Branch Name: Jornada Mogollon

First posted by C. Dean Wilson 2012

Most pottery assemblages from upland areas of the Northern Jornada (Sierra Blanca) and lowland riparian environments in Southern Jornada (El Paso) region are dominated by plain brown utility wares that include areas of south-central and southeastern New Mexico and adjacent areas of the western-most Trans-Pecos Texas and Chihuahua Mexico. Plain brown ware pottery from various areas of the Jornada region have been divided into different types based on combinations of attributes thought to be spatially significant. The assignment of pottery to various brown ware types defined for different traditions is based on postulated areal differences in surface color, polish, and temper noted for plain brown wares from different areas of the Jornada Mogollon region (Jelinek 1967; Jennings 1940; Lehmer 1948; Whalen 1994; Wiseman 1996). Examinations of this pottery indicate overlap in the characteristics of brown ware pottery common in different areas of the Jornada Mogollon region (Wiseman 2001). Both visual and petrographic examinations indicate both differences in pastes and manipulations of brown ware pottery dominating ceramic assemblages at sites in the southern riverine versus northern mountainous areas defined for the Jornada Mogollon.

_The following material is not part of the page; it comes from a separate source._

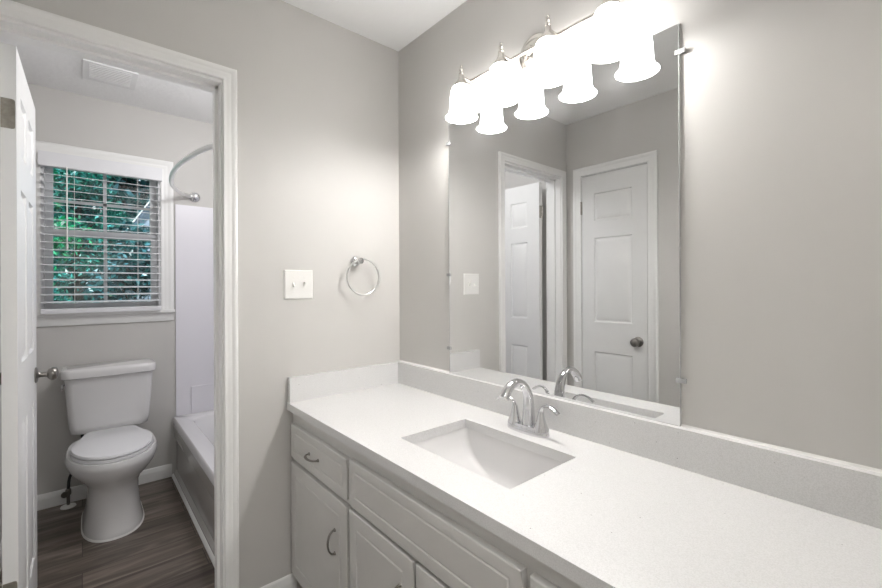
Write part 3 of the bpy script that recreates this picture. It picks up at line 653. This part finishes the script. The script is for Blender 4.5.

Some analysts have lumped plain brown ware sherds previously assigned to regional specific types such as El Paso Brown, Jornada Brown, or South Pecos Brown into a single Plain Brown Ware type category, and have subsequently documented variation in pottery from different areas through the distribution of various paste and technological attributes (Hill 1996; Whalen 1994). Other researchers have noted that subdividing brown ware pottery from sites scattered through the Jornada Mogollon region may be useful, while also recognizing such distributions are complicated (Wiseman 2001). Problems in the recognition of different plain brown ware types may sometimes result from the wide range of characteristics noted for various brown ware types. For example, some sherds may contain a temper class commonly used to define one type along with a surface manipulation frequently used to define another (Wiseman 2001). Still, the use of such categories may allow for the monitoring of kinds of variability within assemblages that may be of spatial or temporal significance. Relaying this type of information through such categories is often less cumbersome than a continual reference to combinations of attribute categories. The major brown ware division utilized during the present study involved the distinction of Jornada Brown Ware and El Paso Brown Ware types. Other pottery wares associated with the Southern and Northern Anasazi traditions are also distinct. Decorated wares produced in the Northern Jornada include white ware (Chupadero and Tabira Black-on-white) and Three Rivers Red Ware types. Decorated pottery produced in the Southern Jornada seems is limited to El Paso Polychrome.